It’s
Christmas morning, and the Nativity Stable is crowded.
My friend Dave shared a thought that really
threw me. “If Mary and Joseph were not
able to find room at an inn because of all the people traveling to the census,
there must have been lots of other people in that stable, too. In Detroit
there are “warming centers” where the street homeless can come in out of the
cold. There are no beds, just rows of
folding chairs. The room smells of sweat
as clothes worn for days without access to showers begin to raise the humidity
in the bare room. There is no apparent
joy in the room that I picture, in a place that used to be called the “24-hour
walk-in center”. There are dedicated
people who staff that room during the day, helping people try to find housing,
healthcare, and maybe the odd job. But
at night, it’s just the security staff, whose gift to these lost is not
encouragement, but merely alertness and equity.

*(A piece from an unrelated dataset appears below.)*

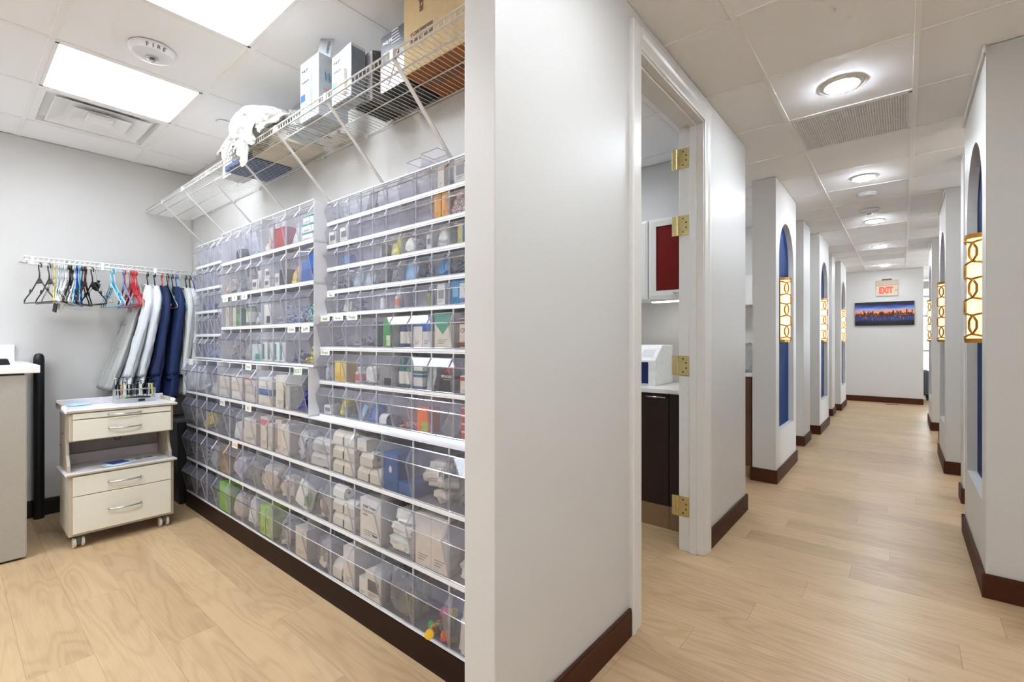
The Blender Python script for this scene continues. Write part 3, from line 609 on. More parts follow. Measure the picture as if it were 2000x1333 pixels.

The chairs are as hard as the life that these lost live, in a city to
big and too poor to give them hope.
When Dave
reads the Gospel story, I hear that the Shepherds leave and spread the joyful
news. But I’m still stuck in the 24-hour
walk-in center, and the smell is in my nostrils, and it is worse than a stable. What sends the shepherds out with
enthusiasm?
He said that in those times, guys who could not find other work often
were hired as shepherds. These guys
might have been day-laborers, the bottom of the manpower barrel. For the last
ten weeks I’ve been working with a crew of homeless guys. Eleven guys started out at Goodwill Inn, half
of them Veterans, just three of them who have remained through the program. What has made me feel like a failure in
working with them is that despite their considerable talent and goodness, I can’t
seem to lift their sights higher than mere survival.
So these
three are the ones I see as shepherds in my imagination, and I think “what in
this scene succeeded where I have not; what has given them enthusiastic
hope? This morning
Kathy and I will go to the morning Mass, what is called “The Shepherds’ Mass”. The church will not smell like the walk-in
center, and none of my three day-laborer companions will be there…not physically. But I
am inhabited by these images, and they will enter the church with me.
Wonder will enter the church with me this morning. Not wonder as in wonderful; wonder as in I wonder.
I need to experience whatever those shepherds experienced, so I can
leave not in disappointment and despair, but with excitement and joy, eager to spread
the story of whatever they saw in that crowded stable.